Oldest Fossil of Ankylosaur in the World found on the African Continent

T-Rex skeleton at the Chicago Field Museum

There was a major finding in the dinosaur world in Africa recently. As a parenthesis, I have always wondered why there are always several dinosaur sites around the globe, but very few on the African continent… as if dinosaurs somehow preferred to live on other continents but Africa. Given that Africa is the cradle of humanity, shouldn’t there be big findings on the continent as well? It most likely has to do with funding and interests of the people looking (who are mostly westerners), or could it be a deliberate need not to shed any lights on dinosaurs in Africa? Well, recently paleontologists have found the skeleton of the oldest ankylosaur so far in the world. Excerpts below are from an article on the Guardian.


Extraordinary ankylosaur remains dating back 168m years a first for Africa

Fossil hunters have unearthed remnants of the oldest – and probably weirdest – ankylosaur known so far from a site in the Middle Atlas mountains in Morocco.

The remains of the heavily armoured animal are extraordinary in being the first to have defensive spikes that are fused to the skeleton, a feature researchers say is unprecedented in the animal kingdom.

… Dr Susannah Maidment, a palaeontologist at the Natural History Museum in London, [said], “Normally when we see armour in stegosaurus and ankylosaurs, the dermal armour is embedded in the skin, not attached to the skeleton. In this case, it’s not only in contact with the skeleton, it’s fused to the ribs.”

Researchers at the museum obtained the fossil from a private collector for an undisclosed sum. They originally suspected the bones might belong to a new species of stegosaur they identified from the same region in 2019, but microscopic analysis of thin sections of the fossil revealed distinctive patterns of fibres unique to ankylosaurs.
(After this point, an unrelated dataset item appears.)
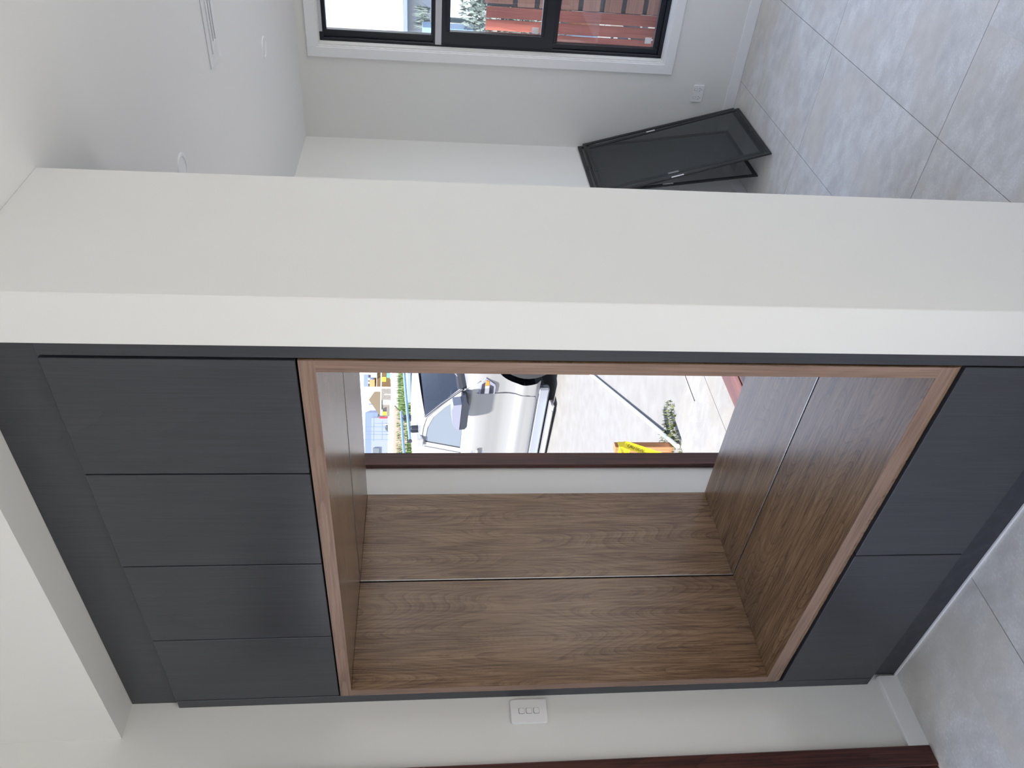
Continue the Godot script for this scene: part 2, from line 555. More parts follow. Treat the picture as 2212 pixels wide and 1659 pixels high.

The discovery was so unusual that scientists wondered whether the fossil might be a fake, but further inspection using a CT scanner found no signs that it had been constructed or tampered with.

The fossil dates to the middle Jurassic, about 168m years ago, suggesting the animal was one of the earlier ankylosaurs to roam the Earth. Beyond ranking as the oldest ankylosaur fossil known so far, it is also the first to be found in Africa.

… Details are published in Nature Ecology and Evolution.